'Patata caliente'
LA IMAGEN del nuncio siendo cacheado por soldados norteamericanos a la salida de la legación vaticana en Panamá cubre de oprobio a quienes, despreciando los usos diplomáticos, vejan gratuitamente a una persona que, a su condición de hombre de Iglesia, une la de diplomático. Es sabido que gran parte de las relaciones internacionales descansa sobre el concepto mismo de la inviolabilidad del mensajero. La ignorancia de ese principio rompe una de las más elementales reglas del derecho internacional. En los últimos siglos se han ido acuñando, en las relaciones entre Estados, normas de civilidad que casi nadie -ni siquiera países en guerra- conculca.Yéndose a refugiar en la residencia de monseñor Laboa, Noriega ha jugado con habilidad sus cartas y ha traspasado el problema de su incómoda presencia a otras manos. La operación lanzada contra él por EE UU tenía por objeto su arresto y traslado a territorio estadounidense para ser juzgado por sus conexiones con el narcotráfico. Laudable propósito que tan espectacular y violenta acción militar no ha resuelto; antes bien, ha comprometido el prestigio militar de Washington y puede poner en dificultad los progresos de la paz en Centroamérica.

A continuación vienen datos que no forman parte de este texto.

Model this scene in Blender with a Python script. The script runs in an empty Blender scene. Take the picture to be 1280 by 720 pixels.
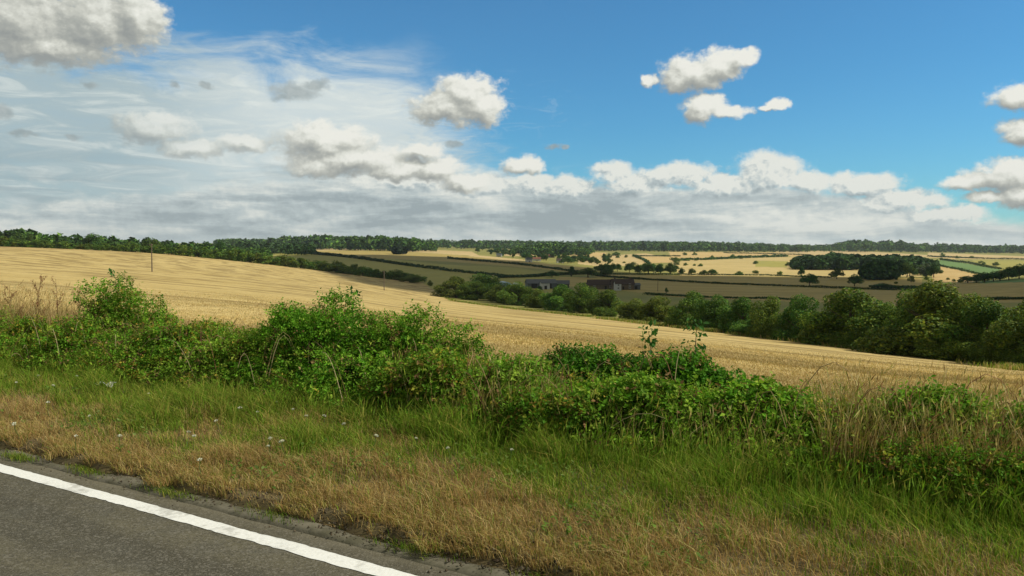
import bpy, math
import numpy as np
from mathutils import Vector

rng = np.random.default_rng(11)
scene = bpy.context.scene
COL = scene.collection
F, CAMZ = 1000.0, 2.2
PITCH = math.atan(48 / 1000)
CP, SP = math.cos(PITCH), math.sin(PITCH)
RO = -0.15
_n = math.hypot(0.8538, 0.5206)
SX, SY = 0.8538 / _n, -0.5206 / _n          # along the road
TX, TY = 0.5206 / _n, 0.8538 / _n           # across the road, away from the camera
SUN_AZ, SUN_EL = math.radians(96), math.radians(43)
SUN = np.array([math.sin(SUN_AZ) * math.cos(SUN_EL), math.cos(SUN_AZ) * math.cos(SUN_EL), math.sin(SUN_EL)])


# ------------------------------------------------------------------ maths
def proj(x, y, z):
    f = y * CP - (z - CAMZ) * SP
    u = y * SP + (z - CAMZ) * CP
    f = np.where(np.abs(f) < 1e-3, 1e-3, f)
    return 640 + F * x / f, 360 - F * u / f


def st(s, t):
    t = t + RO
    return s * SX + t * TX, s * SY + t * TY


def sstep(a, b, x):
    k = np.clip((x - a) / (b - a), 0, 1)
    return k * k * (3 - 2 * k)


def _hash(i, j, seed):
    v = np.sin(i * 127.1 + j * 311.7 + seed * 74.7) * 43758.5453
    return v - np.floor(v)


def vnoise(x, y, seed=0):
    xi, yi = np.floor(x), np.floor(y)
    fx, fy = x - xi, y - yi
    fx, fy = fx * fx * (3 - 2 * fx), fy * fy * (3 - 2 * fy)
    a, b = _hash(xi, yi, seed), _hash(xi + 1, yi, seed)
    c, d = _hash(xi, yi + 1, seed), _hash(xi + 1, yi + 1, seed)
    return (a * (1 - fx) + b * fx) * (1 - fy) + (c * (1 - fx) + d * fx) * fy


def fbm(x, y, seed=0):
    return (vnoise(x, y, seed) * .55 + vnoise(x * 2.1, y * 2.1, seed + 1) * .3 + vnoise(x * 4.3, y * 4.3, seed + 2) * .15)


def gsmooth(a, sig, axis):
    r = int(sig * 3)
    k = np.exp(-0.5 * (np.arange(-r, r + 1) / sig) ** 2)
    k /= k.sum()
    pad = [(0, 0)] * a.ndim
    pad[axis] = (r, r)
    p = np.pad(a, pad, mode='edge')
    return np.apply_along_axis(lambda v: np.convolve(v, k, 'valid'), axis, p)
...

Noriega se encuentra en el interior de la nunciatura, de momento en calidad de invitado temporal. Pero estos asilos -recuérdense los del ex presidente argentino Cámpora en la Embajada mexicana en Buenos Aires durante cuatro años y del cardenal Mindszenty en la de Estados Unidos en Budapest durante 20- tienen tendencia. a transformarse en problemas enquistados.
Cualquier solución posible debe pasar por que Noriega sea entregado, en todo caso, a un tribunal competente que armonice la administración de la justicia con la posibilidad de que Panamá recobre la independencia y la paz. El ex dictador ha manifestado su deseo de ser entregado a Cuba, Nicaragua o España, lugares en los que espera poderse librar de las dos fuerzas que le amenazan: la mafia del narcotráfico, que parece tener cuentas que ajustar con él, y el Gobierno de EE UU, que está decidido a meterle en la cárcel. El traslado a Managua o La Habana equivaldría de hecho a la exculpación de un dictador corrupto que debería ser juzgado no ya por sus supuestas conexiones con el tráfico de drogas, sino por los numerosos delitos cometidos contra su propio pueblo.

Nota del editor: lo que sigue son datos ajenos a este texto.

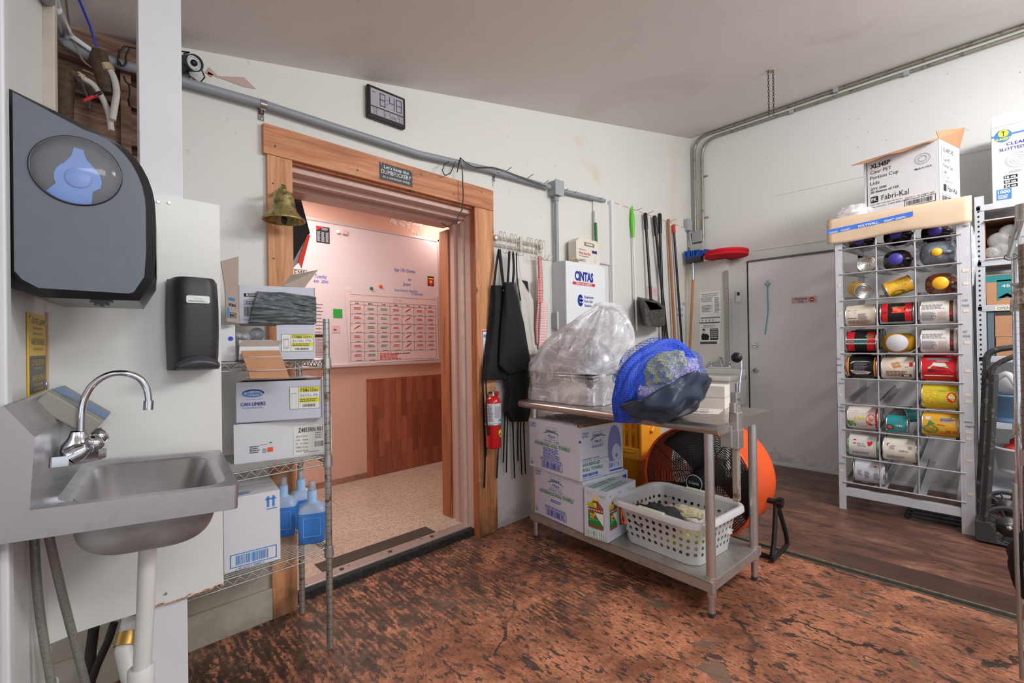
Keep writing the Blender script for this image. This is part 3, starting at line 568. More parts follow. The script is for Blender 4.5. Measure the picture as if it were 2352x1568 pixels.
a = a_(872, 375, .03); b = a_(946, 432, .03); m = MB(); m.box(1.172, 0, 2.105, 1.372, .004, 2.195, mat('slate_sign', (74, 80, 84), .6, var=.2, vs=30)); m.build('plate', t)
F = frame((0, -.0005, 0), (1,0,0), (0,0,1)); m = MB(); wh = INK['white']; m.text(F, 1.272, 2.168, .017, "Let's keep the", wh, al='C', w_=.15, bold=.01); m.text(F, 1.272, 2.139, .022, 'DUMBFUCKERY', wh, al='C', w_=.18); m.text(F, 1.272, 2.117, .014, 'to a minimum today', wh, al='C', w_=.165); m.build('lettering', t)
for x in (1.18, 1.364): m = MB(); m.cyl((x, -.001, 2.188), (x, -.003, 2.188), .004, m=M_chrome, seg=10); m.build('screw', t)
# conduit along the wall with its boxes
t = thing('electrical_conduit', 'long grey conduit running across the back wall over the doorway to a junction box', 'conduit', (0, 0, 0))
pts = [P(95, -90, y=1.45), P(106, 0, y=1.75), P(116, 40, y=1.95)]+[P(px, py, y=WA-.035) for px, py in ((132, 72), (155, 96), (200, 125), (290, 152), (420, 187), (600, 238), (960, 353), (1120, 389), (1262, 430))]
m = MB(); m.tube(pts, .0185, M_grey, 14); m.build('pipe', t)
m = MB(); m.tube([P(1283, 436, y=WA-.035), P(1388, 461, y=WA-.03)], .0175, M_grey, 14); m.build('pipe', t)
for px, py in ((604, 240), (1141, 393)):
    p = a_(px, py, .035); m = MB(); m.tube([p+Vector((-.012, 0, 0)), p+Vector((.012, 0, 0))], .022, M_chrome, 16); m.box(p.x-.012, WA-.004, p.z-.06, p.x+.012, WA-.001, p.z, M_chrome); m.cyl((p.x, WA-.004, p.z-.045), (p.x, WA-.009, p.z-.045), .007, m=M_chrome, seg=10); m.build('clamp', t)
m = MB(); m.box(2.55, WA-.075, 2.315, 2.64, WA-.001, 2.42, M_greyl); m.build('junction_box', t, bevel=.008)
m = MB(); m.box(2.545, WA-.082, 2.31, 2.645, WA-.075, 2.425, M_greyl); m.build('junction_box_cover', t, bevel=.004)
m = MB(); m.tube([(2.60, WA-.035, 2.315), (2.605, WA-.035, 1.45)], .0165, M_grey, 14); m.cyl((2.60, WA-.035, 2.315), (2.60, WA-.035, 2.28), .022, m=M_grey); m.build('down_pipe', t)
t = thing('wall_outlet', 'white duplex power outlet in a grey box below the vertical conduit', 'outlet', (2.605, WA, 1.385))
m = MB(); m.box(-.035, -.055, -.06, .035, -.001, .062, M_greyl); m.build('box', t, bevel=.006)
m = MB(); m.box(-.037, -.06, -.064, .037, -.055, .066, M_white); F = frame((0, -.0605, 0), (1,0,0), (0,0,1))
for z in (-.03, .03): m.oval(F, 0, z, .017, .017, INK['pale'], .0005); m.rect(F, -.008, z-.002, .003, .01, M_black, .001); m.rect(F, .006, z-.002, .003, .01, M_black, .001); m.oval(F, 0, z-.01, .003, .003, M_black, .001, 10)
m.build('cover_plate', t)
# loose cables hanging over the conduit
m = MB(); pts = [a_(px, py, .06) for px, py in ((1050, 395), (1057, 362), (1062, 395), (1064, 450), (1062, 480), (1046, 510), (1030, 521), (1014, 512))]
m.tube(pts, .004, M_dkgrey, 6); m.tube([a_(px, py, .065) for px, py in ((1032, 371), (1020, 378), (1016, 392), (1022, 403), (1034, 398), (1043, 380), (1046, 371))], .0035, M_dkgrey, 6); m.tube([a_(px, py, .066) for px, py in ((1057, 362), (1070, 374), (1090, 384), (1130, 384), (1160, 392), (1200, 408), (1240, 422), (1255, 428))], .0035, M_dkgrey, 6)
tag(m.build('loose_cable'), 'dark grey cable looped over the conduit and dangling past the door header corner', 'cable')
for i, (px, py) in enumerate(((1160, 395), (1210, 410), (1245, 424), (1290, 442), (1310, 448), (1340, 456), (1368, 462), (1460, 484), (1486, 491), (1538, 509))):
    p = a_(px, py, 0); m = MB(); m.cyl((p.x, WA, p.z), (p.x-.012, WA-.075, p.z+.008), .0028, m=M_emt, seg=6)
    tag(m.build('nail'), 'rusty nail sticking out of the back wall below the conduit' if i < 7 else 'rusty nail on the sheet edge holding up the broom handles', 'nail', 'nails below the conduit' if i < 7 else 'nails holding the broom handles')
# security camera
t = thing('security_camera', 'small dark grey bullet security camera with a ring of diodes below the ceiling', 'camera', tuple(a_(437, 152, .06)))
m = MB(); m.lathe(frame((-.03, .055, -.03), (1,0,0), (0,0,1)), [(0, .0), (.034, 0), (.034, .03), (.026, .04), (0, .04)], M_dkgrey, 20); m.tube([(-.03, .03, -.025), (-.02, .0, -.01), (0, 0, 0)], .014, M_dkgrey, 10); m.build('mount', t)
cd = (Vector((0, 0, EYE+.4))-Vector(t.location)).normalized(); cd = Vector((.25, -.92, -.28)).normalized(); Fc = frame((0,0,0), cd.cross(Vector((0,0,1))), cd.cross(Vector((0,0,1))).cross(cd)*-1 if False else Vector((0,0,1)))
sx = cd.cross(Vector((0,0,1))).normalized()*-1; sy = cd.cross(sx).normalized(); Fc = Matrix(((sx.x, sy.x, cd.x, 0), (sx.y, sy.y, cd.y, 0), (sx.z, sy.z, cd.z, .012), (0,0,0,1)))
m = MB(); m.lathe(Fc, [(0, -.05), (.026, -.048), (.03, -.03), (.031, .035), (.031, .04), (.028, .04), (.027, .03)], M_dkgrey, 24); m.build('body', t)
m = MB(); m.lathe(Fc, [(.027, .031), (.012, .031)], mat('silver_ring_face', (120, 122, 124), .3, metal=.6), 24); 
for i in range(18): q = 2*math.pi*i/18; m.lathe(Fc @ Matrix.Translation((.0205*math.cos(q), .0205*math.sin(q), .031)), [(.0028, 0), (.002, .003), (0, .0035)], INK['white'], 8)
m.build('diode_ring', t)
m = MB(); m.lathe(Fc, [(.012, .03), (.011, .037), (0, .038)], M_black, 20); m.build('lens', t)
m = MB(); m.tube([(-.02, .02, .05), (.0, .01, .06), (-.07, .04, .055)], .003, M_black, 6); m.tube([(0, .02, -.03), (.035, .02, -.045), (.05, .01, -.02), (.035, 0, .01)], .003, M_black, 6); m.build('cable', t)
m = MB(); F = FA
for pts, mt in (([(470, 168), (480, 155), (500, 175), (560, 178), (588, 205), (560, 200), (520, 185)], mat('bare_pink_board', (188, 164, 156), .9)), ([(478, 165), (490, 172), (484, 178), (476, 170)], INK['orange'])):
    q = [a_(*p) for p in pts]; m.poly(F, [(v.x, v.z) for v in q], mt, .002)
struct(m, 'trim_18')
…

El Gobierno español, por su parte, trata de evitar que la patata caliente llegue a Madrid. Hace meses, el presidente González ofreció acoger al dictador panameño si con ello contribuía a resolver la situación en aquel torturado país. Ahora que las cosas se han complicado extraordinariamente, las autoridades españolas no quieren verse enfrentadas a un difícil dilema. Tal vez por ello, el ministro de Asuntos Exteriores, Fernández Ordóñez, se precipitó al declarar que, en menos de 24 horas, Noriega tendría que ser extradido a Washington en aplicación del tratado existente entre EE UU y España. Nada menos cierto: antes que nada, porque son los tribunales de justicia los que deben determinar en primer lugar si la extradición es conforme a derecho, y ello lleva tiempo; y después, porque el Gobierno puede bloquear una extradición concedida. De modo que una eventual entrega de Noriega a Estados Unidos por parte de España obedecería, en última instancia, a una decisión política del Gobierno y no sólo a una aplicación automática del tratado.
La solución más razonable desde un punto de vista teórico sería la de la entrega negociada del general Noriega a las autoridades panameñas para su enjuiciamiento por los tribunales de este país. ¿Pero es ésta ya una vía posible? La intervención estadounidense ha convertido al presidente Endara, democráticamente elegido hace meses, en un instrumento privado de voluntad propia. La recuperación de su legitimidad democrática pasa por que Washington se retire de territorio panameño y, derrotado el dictador, permitiera que fuera su pueblo el que lo juzgara.